What to work on: Return exactly the listing's lines, from its first line to the line holding "for o in list(D.objects): D.objects.remove(o)", ends included.

Provided data:
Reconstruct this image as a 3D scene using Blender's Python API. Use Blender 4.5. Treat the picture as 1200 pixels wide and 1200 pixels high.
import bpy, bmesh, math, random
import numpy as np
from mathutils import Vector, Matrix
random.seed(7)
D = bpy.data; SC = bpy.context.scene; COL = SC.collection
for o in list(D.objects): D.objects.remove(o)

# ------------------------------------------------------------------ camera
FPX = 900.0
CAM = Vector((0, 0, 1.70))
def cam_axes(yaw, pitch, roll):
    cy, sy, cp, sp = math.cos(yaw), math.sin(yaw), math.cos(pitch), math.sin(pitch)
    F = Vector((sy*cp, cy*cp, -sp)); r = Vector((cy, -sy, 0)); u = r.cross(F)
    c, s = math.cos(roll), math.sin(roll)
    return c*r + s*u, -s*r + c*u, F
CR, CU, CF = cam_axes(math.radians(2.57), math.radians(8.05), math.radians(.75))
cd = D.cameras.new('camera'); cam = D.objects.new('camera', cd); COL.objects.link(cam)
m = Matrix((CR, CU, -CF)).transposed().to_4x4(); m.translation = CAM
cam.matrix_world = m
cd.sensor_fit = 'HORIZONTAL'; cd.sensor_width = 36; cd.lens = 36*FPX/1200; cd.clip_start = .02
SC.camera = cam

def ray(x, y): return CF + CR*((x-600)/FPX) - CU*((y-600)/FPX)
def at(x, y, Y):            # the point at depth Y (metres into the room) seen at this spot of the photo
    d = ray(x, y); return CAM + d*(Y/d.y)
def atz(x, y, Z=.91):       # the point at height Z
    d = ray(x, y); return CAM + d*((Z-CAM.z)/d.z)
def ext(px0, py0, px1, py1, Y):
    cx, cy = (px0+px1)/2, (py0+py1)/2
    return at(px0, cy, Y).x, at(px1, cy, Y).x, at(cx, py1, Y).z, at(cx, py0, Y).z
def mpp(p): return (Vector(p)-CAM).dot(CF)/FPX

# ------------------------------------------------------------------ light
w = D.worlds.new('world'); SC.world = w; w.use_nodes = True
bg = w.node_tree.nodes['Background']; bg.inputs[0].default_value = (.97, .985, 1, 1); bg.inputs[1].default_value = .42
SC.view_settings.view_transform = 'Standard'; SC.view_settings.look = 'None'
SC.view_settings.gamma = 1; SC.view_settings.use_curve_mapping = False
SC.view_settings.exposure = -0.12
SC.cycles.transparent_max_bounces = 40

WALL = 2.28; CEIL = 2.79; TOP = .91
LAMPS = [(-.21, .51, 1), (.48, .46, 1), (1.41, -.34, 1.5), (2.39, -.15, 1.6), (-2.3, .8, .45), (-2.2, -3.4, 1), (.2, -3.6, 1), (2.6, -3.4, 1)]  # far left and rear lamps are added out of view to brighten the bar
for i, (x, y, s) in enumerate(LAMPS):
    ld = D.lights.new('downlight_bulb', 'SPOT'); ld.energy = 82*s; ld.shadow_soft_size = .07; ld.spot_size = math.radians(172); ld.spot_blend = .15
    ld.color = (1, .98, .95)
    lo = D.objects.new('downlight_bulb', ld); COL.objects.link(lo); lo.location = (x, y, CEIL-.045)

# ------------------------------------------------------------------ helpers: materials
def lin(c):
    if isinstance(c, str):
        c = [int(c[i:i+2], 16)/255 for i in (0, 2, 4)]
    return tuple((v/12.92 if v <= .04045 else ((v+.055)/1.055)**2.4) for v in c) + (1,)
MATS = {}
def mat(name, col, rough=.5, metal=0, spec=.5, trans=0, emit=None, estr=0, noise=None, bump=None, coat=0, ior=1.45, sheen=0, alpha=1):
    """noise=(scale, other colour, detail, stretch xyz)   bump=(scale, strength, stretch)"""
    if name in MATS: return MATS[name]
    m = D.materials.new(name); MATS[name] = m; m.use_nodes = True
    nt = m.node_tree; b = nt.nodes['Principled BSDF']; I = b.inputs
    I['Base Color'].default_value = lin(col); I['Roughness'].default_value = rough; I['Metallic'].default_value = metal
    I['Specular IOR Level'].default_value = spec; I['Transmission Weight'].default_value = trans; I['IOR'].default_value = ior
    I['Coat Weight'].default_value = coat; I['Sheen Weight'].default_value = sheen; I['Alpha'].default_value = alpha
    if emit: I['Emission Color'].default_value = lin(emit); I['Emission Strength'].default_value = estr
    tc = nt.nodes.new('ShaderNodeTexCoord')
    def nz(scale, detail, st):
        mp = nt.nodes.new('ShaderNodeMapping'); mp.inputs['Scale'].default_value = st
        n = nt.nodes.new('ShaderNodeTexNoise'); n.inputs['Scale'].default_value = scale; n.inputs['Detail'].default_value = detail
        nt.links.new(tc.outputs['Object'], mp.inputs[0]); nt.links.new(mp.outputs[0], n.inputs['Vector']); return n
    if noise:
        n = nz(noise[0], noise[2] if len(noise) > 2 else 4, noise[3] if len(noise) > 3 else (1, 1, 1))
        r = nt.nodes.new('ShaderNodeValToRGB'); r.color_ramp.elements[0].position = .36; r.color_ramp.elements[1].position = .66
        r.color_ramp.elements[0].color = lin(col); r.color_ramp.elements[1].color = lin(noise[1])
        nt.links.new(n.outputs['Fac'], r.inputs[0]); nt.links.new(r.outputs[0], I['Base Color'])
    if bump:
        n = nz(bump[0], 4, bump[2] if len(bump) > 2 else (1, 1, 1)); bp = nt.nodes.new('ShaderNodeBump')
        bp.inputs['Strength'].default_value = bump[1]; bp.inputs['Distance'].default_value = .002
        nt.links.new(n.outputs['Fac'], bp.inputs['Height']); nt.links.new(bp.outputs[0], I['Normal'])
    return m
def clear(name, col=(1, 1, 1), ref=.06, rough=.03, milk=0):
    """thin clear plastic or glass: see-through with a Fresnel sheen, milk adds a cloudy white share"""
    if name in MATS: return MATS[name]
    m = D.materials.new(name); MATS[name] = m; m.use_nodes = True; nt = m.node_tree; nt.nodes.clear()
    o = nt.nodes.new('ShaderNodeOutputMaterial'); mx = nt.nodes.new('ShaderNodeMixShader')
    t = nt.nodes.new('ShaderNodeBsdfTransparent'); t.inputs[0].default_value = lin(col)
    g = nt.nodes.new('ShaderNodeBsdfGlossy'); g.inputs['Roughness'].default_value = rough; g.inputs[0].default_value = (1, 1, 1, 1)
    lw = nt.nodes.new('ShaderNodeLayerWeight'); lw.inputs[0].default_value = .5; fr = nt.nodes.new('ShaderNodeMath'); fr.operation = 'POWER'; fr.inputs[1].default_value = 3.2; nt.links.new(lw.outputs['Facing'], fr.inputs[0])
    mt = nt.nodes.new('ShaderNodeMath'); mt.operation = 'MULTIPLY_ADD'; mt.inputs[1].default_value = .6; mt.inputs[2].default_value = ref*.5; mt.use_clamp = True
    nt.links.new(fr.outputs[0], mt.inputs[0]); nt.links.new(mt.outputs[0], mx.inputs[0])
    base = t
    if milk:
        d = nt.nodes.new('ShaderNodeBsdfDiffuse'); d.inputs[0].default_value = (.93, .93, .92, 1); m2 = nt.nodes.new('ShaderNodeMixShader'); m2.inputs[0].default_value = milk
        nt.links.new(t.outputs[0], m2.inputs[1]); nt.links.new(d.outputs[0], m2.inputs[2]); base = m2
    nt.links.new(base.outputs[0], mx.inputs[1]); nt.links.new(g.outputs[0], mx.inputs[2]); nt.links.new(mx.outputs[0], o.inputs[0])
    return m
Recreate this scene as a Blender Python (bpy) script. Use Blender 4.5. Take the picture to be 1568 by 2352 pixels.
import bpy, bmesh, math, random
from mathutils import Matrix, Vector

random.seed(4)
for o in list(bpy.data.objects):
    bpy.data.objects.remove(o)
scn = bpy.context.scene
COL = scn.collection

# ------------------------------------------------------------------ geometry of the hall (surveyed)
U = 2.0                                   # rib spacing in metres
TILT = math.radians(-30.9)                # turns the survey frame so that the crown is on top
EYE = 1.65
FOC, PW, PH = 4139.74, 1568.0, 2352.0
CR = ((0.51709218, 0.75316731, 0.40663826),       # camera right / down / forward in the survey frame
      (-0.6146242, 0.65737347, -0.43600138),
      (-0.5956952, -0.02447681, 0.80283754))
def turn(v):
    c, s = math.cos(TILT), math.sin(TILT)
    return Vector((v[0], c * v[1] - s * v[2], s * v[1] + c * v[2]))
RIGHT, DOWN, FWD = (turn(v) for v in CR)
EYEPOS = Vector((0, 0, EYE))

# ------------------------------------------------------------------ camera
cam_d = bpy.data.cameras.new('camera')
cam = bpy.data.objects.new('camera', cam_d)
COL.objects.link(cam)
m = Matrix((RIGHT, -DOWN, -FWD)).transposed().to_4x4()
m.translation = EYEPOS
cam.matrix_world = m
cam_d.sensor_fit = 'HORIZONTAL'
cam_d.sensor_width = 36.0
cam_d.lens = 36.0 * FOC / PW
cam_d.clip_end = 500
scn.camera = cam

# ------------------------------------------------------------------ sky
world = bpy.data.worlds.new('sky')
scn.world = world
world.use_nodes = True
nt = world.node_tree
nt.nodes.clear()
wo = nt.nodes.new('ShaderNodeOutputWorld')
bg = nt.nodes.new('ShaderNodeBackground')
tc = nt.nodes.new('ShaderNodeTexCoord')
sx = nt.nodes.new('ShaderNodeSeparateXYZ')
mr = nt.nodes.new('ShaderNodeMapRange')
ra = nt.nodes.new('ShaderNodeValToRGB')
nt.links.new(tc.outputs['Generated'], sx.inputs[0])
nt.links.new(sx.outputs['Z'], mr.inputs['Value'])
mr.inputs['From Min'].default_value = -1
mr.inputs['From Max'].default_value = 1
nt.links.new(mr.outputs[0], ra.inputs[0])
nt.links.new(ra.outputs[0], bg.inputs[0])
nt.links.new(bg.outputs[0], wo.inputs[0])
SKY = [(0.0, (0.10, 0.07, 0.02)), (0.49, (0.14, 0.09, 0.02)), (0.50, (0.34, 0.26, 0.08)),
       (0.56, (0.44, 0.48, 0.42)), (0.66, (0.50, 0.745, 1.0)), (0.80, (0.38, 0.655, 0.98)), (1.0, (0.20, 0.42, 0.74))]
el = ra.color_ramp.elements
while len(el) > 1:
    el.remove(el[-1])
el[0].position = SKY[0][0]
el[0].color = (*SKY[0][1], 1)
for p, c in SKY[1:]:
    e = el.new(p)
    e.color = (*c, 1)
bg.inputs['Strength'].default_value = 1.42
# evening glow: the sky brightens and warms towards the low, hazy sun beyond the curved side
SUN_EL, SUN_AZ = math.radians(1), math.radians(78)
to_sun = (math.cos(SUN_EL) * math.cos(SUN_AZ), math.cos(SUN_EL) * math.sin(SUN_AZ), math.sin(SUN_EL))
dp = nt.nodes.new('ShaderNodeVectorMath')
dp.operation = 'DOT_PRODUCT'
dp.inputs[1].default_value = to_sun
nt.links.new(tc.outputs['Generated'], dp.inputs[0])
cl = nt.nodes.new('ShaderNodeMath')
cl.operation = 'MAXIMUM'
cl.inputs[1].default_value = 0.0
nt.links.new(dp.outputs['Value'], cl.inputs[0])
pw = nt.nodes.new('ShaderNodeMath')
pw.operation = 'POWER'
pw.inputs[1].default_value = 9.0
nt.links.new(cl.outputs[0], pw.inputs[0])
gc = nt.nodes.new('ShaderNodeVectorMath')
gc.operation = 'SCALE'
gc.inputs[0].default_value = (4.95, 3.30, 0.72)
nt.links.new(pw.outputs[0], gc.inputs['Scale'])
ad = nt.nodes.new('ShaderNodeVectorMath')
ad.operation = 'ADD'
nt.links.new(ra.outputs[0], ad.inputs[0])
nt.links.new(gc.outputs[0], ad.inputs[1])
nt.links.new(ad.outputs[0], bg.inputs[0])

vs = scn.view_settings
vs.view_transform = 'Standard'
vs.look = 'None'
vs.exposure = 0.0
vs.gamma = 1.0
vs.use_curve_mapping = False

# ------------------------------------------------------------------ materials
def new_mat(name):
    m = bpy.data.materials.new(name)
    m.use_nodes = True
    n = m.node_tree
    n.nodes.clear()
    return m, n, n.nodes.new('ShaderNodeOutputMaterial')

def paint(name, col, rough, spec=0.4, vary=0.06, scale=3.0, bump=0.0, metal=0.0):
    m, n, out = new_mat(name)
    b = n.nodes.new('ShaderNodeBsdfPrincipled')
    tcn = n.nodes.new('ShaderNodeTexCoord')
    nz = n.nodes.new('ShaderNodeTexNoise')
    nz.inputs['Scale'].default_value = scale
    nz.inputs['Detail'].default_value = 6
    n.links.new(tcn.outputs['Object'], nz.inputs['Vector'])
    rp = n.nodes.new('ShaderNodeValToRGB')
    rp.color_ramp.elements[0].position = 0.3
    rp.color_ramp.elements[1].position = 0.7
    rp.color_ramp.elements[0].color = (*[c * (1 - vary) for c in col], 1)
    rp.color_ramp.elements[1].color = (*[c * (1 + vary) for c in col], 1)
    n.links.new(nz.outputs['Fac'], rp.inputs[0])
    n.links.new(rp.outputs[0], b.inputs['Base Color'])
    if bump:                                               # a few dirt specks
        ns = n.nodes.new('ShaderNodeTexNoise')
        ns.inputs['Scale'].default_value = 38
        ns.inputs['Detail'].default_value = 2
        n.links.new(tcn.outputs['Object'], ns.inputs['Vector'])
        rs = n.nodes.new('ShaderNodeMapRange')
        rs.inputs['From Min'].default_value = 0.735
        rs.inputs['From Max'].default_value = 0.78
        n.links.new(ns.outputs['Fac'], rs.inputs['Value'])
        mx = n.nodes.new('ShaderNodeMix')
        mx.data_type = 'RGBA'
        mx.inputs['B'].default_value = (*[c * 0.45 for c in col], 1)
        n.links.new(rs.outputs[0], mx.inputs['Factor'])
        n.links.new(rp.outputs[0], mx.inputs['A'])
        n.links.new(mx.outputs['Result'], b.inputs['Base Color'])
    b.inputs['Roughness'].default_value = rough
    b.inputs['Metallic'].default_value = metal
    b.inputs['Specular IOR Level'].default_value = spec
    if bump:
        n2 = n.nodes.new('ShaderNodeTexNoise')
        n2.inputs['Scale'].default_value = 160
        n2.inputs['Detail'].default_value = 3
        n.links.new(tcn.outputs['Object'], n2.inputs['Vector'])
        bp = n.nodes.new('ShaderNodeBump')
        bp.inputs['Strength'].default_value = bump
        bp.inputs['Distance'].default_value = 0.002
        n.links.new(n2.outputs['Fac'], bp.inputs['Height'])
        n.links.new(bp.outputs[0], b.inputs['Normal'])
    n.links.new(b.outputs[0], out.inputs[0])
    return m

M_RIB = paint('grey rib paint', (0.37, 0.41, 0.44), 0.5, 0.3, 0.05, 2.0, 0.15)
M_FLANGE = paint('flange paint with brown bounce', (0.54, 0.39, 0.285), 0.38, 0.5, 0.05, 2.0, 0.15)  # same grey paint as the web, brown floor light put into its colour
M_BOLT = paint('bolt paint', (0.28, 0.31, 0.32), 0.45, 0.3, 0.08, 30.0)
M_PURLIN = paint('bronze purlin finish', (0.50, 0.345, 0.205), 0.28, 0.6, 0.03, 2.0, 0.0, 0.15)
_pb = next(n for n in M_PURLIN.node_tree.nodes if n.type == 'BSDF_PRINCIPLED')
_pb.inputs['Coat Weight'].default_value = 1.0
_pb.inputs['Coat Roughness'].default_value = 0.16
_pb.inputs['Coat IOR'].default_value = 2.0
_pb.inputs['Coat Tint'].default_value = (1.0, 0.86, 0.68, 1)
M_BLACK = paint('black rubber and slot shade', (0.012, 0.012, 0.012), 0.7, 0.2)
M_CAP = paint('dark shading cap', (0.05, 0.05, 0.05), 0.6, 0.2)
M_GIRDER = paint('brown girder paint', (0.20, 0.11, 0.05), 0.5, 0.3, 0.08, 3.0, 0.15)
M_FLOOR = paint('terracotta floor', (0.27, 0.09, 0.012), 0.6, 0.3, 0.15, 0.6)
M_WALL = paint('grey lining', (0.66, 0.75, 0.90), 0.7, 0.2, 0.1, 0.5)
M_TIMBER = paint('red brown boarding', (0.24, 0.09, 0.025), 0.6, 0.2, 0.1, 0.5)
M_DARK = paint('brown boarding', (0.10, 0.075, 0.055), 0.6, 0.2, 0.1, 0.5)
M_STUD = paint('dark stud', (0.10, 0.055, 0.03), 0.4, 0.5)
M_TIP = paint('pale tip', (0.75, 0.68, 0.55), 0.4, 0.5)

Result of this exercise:
Reconstruct this image as a 3D scene using Blender's Python API. Use Blender 4.5. Treat the picture as 1200 pixels wide and 1200 pixels high.
import bpy, bmesh, math, random
import numpy as np
from mathutils import Vector, Matrix
random.seed(7)
D = bpy.data; SC = bpy.context.scene; COL = SC.collection
for o in list(D.objects): D.objects.remove(o)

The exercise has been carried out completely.